[Description of the task]
Each line of the material must be repeated precisely, with the pictures left out.

+ + +

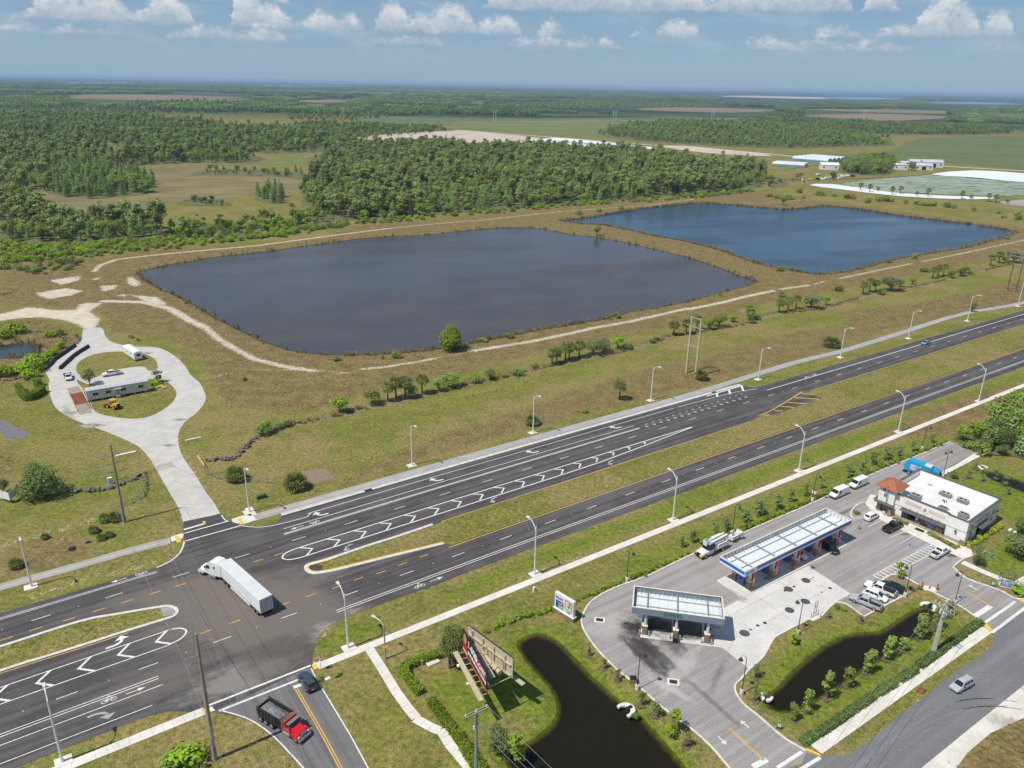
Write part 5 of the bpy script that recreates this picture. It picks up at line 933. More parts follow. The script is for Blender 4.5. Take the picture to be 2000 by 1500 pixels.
# articulated lorry
def semi():
    rl, fl, fr = Vector(G(506,1173,4.1)), Vector(G(426,1100,4.1)), Vector(G(450,1090,4.1)); d = (fl-rl); L = d.length; h = math.atan2(d.y, d.x); wv = (fr-fl); wd = 2.6
    c = (rl+fl)/2+Vector((math.sin(h), -math.cos(h)))*wd/2
    t = thing('semi_truck', 'white semi truck with long box trailer turning in the junction', 'truck', (c.x, c.y, .045), h)
    TW = mat('trailer_white', (.76, .77, .78), .45, .06, .5); TR = mat('trailer_roof', (.66, .66, .66), .5, .16, .35, col2=(.56, .56, .56)); hl = L/2
    box = MB().b2(-hl, hl, -1.3, 1.3, 1.15, 4.06).build('trailer_box', TW, t); MB().b2(-hl+.05, hl-.05, -1.25, 1.25, 4.06, 4.1).build('roof_skin', TR, box)
    n = 26
    rv = MB().box((0, 0, 0), (.05, .015, 2.7)).mesh('side_rib', TW)
    for i in range(1, n):
        for s in (-1, 1): o = bpy.data.objects.new('side_rib', rv); sc.collection.objects.link(o); o.parent = box; o.location = (-hl+L*i/n, s*1.305, 2.6)
    for s in (-1, 1): MB().b2(-hl-.03, -hl-.005, min(s*.04, s*1.2), max(s*.04, s*1.2), 1.35, 3.95).build('rear_door', mat('door_grey', (.48, .5, .53), .5, .1, 1), t)
    for s in (-.12, .12, -.9, .9): MB().b2(-hl-.06, -hl-.032, s-.02, s+.02, 1.3, 3.95).build('lock_rod', CHROME, t)
    MB().b2(-hl-.02, -hl+.2, -1.28, 1.28, .95, 1.14).build('rear_sill', TRIMB, t); MB().b2(-hl+.02, -hl+.12, -1.1, 1.1, .5, .62).build('underride_bar', TRIMB, t)
    for s in (-1, 1): MB().b2(-hl+4.2, hl-4.4, min(s*1.25, s*1.28), max(s*1.25, s*1.28), .55, 1.14).build('side_skirt', TW, t); MB().box((-hl-.02, s*1.0, 1.05), (.06, .3, .12)).build('tail_light', REDL, t); MB().b2(-hl+.3, hl-.3, min(s*1.302, s*1.312), max(s*1.302, s*1.312), 1.18, 1.3).build('marker_strip', mat('red_white_tape', (.6, .3, .25), .5, .6, 2.5), t)
    for x in (-hl+1.5, -hl+2.75, hl-1.6, hl-2.9):
        for y in (-1.02, 1.02): wheel(t, x, y, .5, .5, CHROME)
    MB().b2(-hl+.5, hl-.3, -.5, .5, .85, 1.14).build('chassis', TRIMB, t)
    # tractor, swung to the left of the trailer line
    kp = Vector((hl-1.0, 0, 0)); ta = heading((440,1135),(392,1118))-h
    tr = MB(); cab = MB().side([(.2,1.05),(.2,3.7),(.6,3.95),(2.0,3.9),(3.0,3.35),(3.5,2.45),(3.6,2.2),(3.6,1.0)], -1.2, 1.2).build('cab', P_WHITE, t)
    hood = MB().frustum([(3.6,-1.1,.9),(5.4,-.95,.85),(5.4,.95,.85),(3.6,1.1,.9)], [(3.6,-.9,2.15),(5.2,-.65,1.75),(5.2,.65,1.75),(3.6,.9,2.15)]).build('bonnet', P_WHITE, t); fnd = []
    for s in (-1, 1): fnd.append(MB().side([(4.1,.75),(4.1,1.2),(4.4,1.45),(5.0,1.45),(5.4,1.1),(5.5,.75)], min(s*.8, s*1.22), max(s*.8, s*1.22)).build('mudguard', P_WHITE, t))
    parts = [cab, hood]+fnd
    ws = MB().quad((3.04, -1.0, 3.28), (3.52, -1.05, 2.38), (3.52, 1.05, 2.38), (3.04, 1.0, 3.28)).build('windscreen', GLZ, t); ws.location = (0, 0, 0); parts.append(ws)
    for s in (-1, 1):
        parts.append(MB().b2(2.35, 3.2, min(s*1.2, s*1.215), max(s*1.2, s*1.215), 2.2, 2.95).build('side_window', GLZ, t)); parts.append(MB().b2(.9, 1.35, min(s*1.2, s*1.215), max(s*1.2, s*1.215), 2.6, 3.05).build('sleeper_window', GLZ, t)); parts.append(MB().lathe([(.32, 1.0), (.32, 2.8)], 12, (0, s*1.0, .72), 'x').build('fuel_tank', CHROME, t)); parts.append(MB().b2(1.0, 2.8, min(s*1.02, s*1.28), max(s*1.02, s*1.28), .38, .46).build('step', CHROME, t)); parts.append(MB().box((3.35, s*1.42, 2.5), (.12, .25, .55)).build('mirror', TRIMB, t)); parts.append(MB().b2(-.5, .25, min(s*1.15, s*1.22), max(s*1.15, s*1.22), 1.1, 3.75).build('fairing', P_WHITE, t)); parts.append(MB().box((5.42, s*.85, 1.15), (.12, .4, .22)).build('headlight', HEADL, t))
        w0 = len(t.children); wheel(t, 4.75, s*1.0, .5, .32, CHROME); parts.append([c for c in t.children if c.name.startswith('wheel')][-1])
    parts.append(MB().box((5.58, 0, .72), (.3, 2.3, .42)).build('bumper', P_WHITE, t)); parts.append(MB().box((5.38, 0, 1.3), (.1, 1.1, .75)).build('grille', TRIMB, t)); parts.append(MB().b2(-2.2, 3.6, -.5, .5, .7, 1.05).build('frame', TRIMB, t))
    M4 = Matrix.Translation(kp) @ Matrix.Rotation(ta, 4, 'Z') @ Matrix.Translation((1.25, 0, 0))
    for o in parts: o.matrix_basis = M4 @ o.matrix_basis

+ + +

[Output]
Write part 5 of the bpy script that recreates this picture. It picks up at line 933. More parts follow. The script is for Blender 4.5. Take the picture to be 2000 by 1500 pixels.
# articulated lorry
def semi():
    rl, fl, fr = Vector(G(506,1173,4.1)), Vector(G(426,1100,4.1)), Vector(G(450,1090,4.1)); d = (fl-rl); L = d.length; h = math.atan2(d.y, d.x); wv = (fr-fl); wd = 2.6
    c = (rl+fl)/2+Vector((math.sin(h), -math.cos(h)))*wd/2
    t = thing('semi_truck', 'white semi truck with long box trailer turning in the junction', 'truck', (c.x, c.y, .045), h)
    TW = mat('trailer_white', (.76, .77, .78), .45, .06, .5); TR = mat('trailer_roof', (.66, .66, .66), .5, .16, .35, col2=(.56, .56, .56)); hl = L/2
    box = MB().b2(-hl, hl, -1.3, 1.3, 1.15, 4.06).build('trailer_box', TW, t); MB().b2(-hl+.05, hl-.05, -1.25, 1.25, 4.06, 4.1).build('roof_skin', TR, box)
    n = 26
    rv = MB().box((0, 0, 0), (.05, .015, 2.7)).mesh('side_rib', TW)
    for i in range(1, n):
        for s in (-1, 1): o = bpy.data.objects.new('side_rib', rv); sc.collection.objects.link(o); o.parent = box; o.location = (-hl+L*i/n, s*1.305, 2.6)
    for s in (-1, 1): MB().b2(-hl-.03, -hl-.005, min(s*.04, s*1.2), max(s*.04, s*1.2), 1.35, 3.95).build('rear_door', mat('door_grey', (.48, .5, .53), .5, .1, 1), t)
    for s in (-.12, .12, -.9, .9): MB().b2(-hl-.06, -hl-.032, s-.02, s+.02, 1.3, 3.95).build('lock_rod', CHROME, t)
    MB().b2(-hl-.02, -hl+.2, -1.28, 1.28, .95, 1.14).build('rear_sill', TRIMB, t); MB().b2(-hl+.02, -hl+.12, -1.1, 1.1, .5, .62).build('underride_bar', TRIMB, t)
    for s in (-1, 1): MB().b2(-hl+4.2, hl-4.4, min(s*1.25, s*1.28), max(s*1.25, s*1.28), .55, 1.14).build('side_skirt', TW, t); MB().box((-hl-.02, s*1.0, 1.05), (.06, .3, .12)).build('tail_light', REDL, t); MB().b2(-hl+.3, hl-.3, min(s*1.302, s*1.312), max(s*1.302, s*1.312), 1.18, 1.3).build('marker_strip', mat('red_white_tape', (.6, .3, .25), .5, .6, 2.5), t)
    for x in (-hl+1.5, -hl+2.75, hl-1.6, hl-2.9):
        for y in (-1.02, 1.02): wheel(t, x, y, .5, .5, CHROME)
    MB().b2(-hl+.5, hl-.3, -.5, .5, .85, 1.14).build('chassis', TRIMB, t)
    # tractor, swung to the left of the trailer line
    kp = Vector((hl-1.0, 0, 0)); ta = heading((440,1135),(392,1118))-h
    tr = MB(); cab = MB().side([(.2,1.05),(.2,3.7),(.6,3.95),(2.0,3.9),(3.0,3.35),(3.5,2.45),(3.6,2.2),(3.6,1.0)], -1.2, 1.2).build('cab', P_WHITE, t)
    hood = MB().frustum([(3.6,-1.1,.9),(5.4,-.95,.85),(5.4,.95,.85),(3.6,1.1,.9)], [(3.6,-.9,2.15),(5.2,-.65,1.75),(5.2,.65,1.75),(3.6,.9,2.15)]).build('bonnet', P_WHITE, t); fnd = []
    for s in (-1, 1): fnd.append(MB().side([(4.1,.75),(4.1,1.2),(4.4,1.45),(5.0,1.45),(5.4,1.1),(5.5,.75)], min(s*.8, s*1.22), max(s*.8, s*1.22)).build('mudguard', P_WHITE, t))
    parts = [cab, hood]+fnd
    ws = MB().quad((3.04, -1.0, 3.28), (3.52, -1.05, 2.38), (3.52, 1.05, 2.38), (3.04, 1.0, 3.28)).build('windscreen', GLZ, t); ws.location = (0, 0, 0); parts.append(ws)
    for s in (-1, 1):
        parts.append(MB().b2(2.35, 3.2, min(s*1.2, s*1.215), max(s*1.2, s*1.215), 2.2, 2.95).build('side_window', GLZ, t)); parts.append(MB().b2(.9, 1.35, min(s*1.2, s*1.215), max(s*1.2, s*1.215), 2.6, 3.05).build('sleeper_window', GLZ, t)); parts.append(MB().lathe([(.32, 1.0), (.32, 2.8)], 12, (0, s*1.0, .72), 'x').build('fuel_tank', CHROME, t)); parts.append(MB().b2(1.0, 2.8, min(s*1.02, s*1.28), max(s*1.02, s*1.28), .38, .46).build('step', CHROME, t)); parts.append(MB().box((3.35, s*1.42, 2.5), (.12, .25, .55)).build('mirror', TRIMB, t)); parts.append(MB().b2(-.5, .25, min(s*1.15, s*1.22), max(s*1.15, s*1.22), 1.1, 3.75).build('fairing', P_WHITE, t)); parts.append(MB().box((5.42, s*.85, 1.15), (.12, .4, .22)).build('headlight', HEADL, t))
        w0 = len(t.children); wheel(t, 4.75, s*1.0, .5, .32, CHROME); parts.append([c for c in t.children if c.name.startswith('wheel')][-1])
    parts.append(MB().box((5.58, 0, .72), (.3, 2.3, .42)).build('bumper', P_WHITE, t)); parts.append(MB().box((5.38, 0, 1.3), (.1, 1.1, .75)).build('grille', TRIMB, t)); parts.append(MB().b2(-2.2, 3.6, -.5, .5, .7, 1.05).build('frame', TRIMB, t))
    M4 = Matrix.Translation(kp) @ Matrix.Rotation(ta, 4, 'Z') @ Matrix.Translation((1.25, 0, 0))
    for o in parts: o.matrix_basis = M4 @ o.matrix_basis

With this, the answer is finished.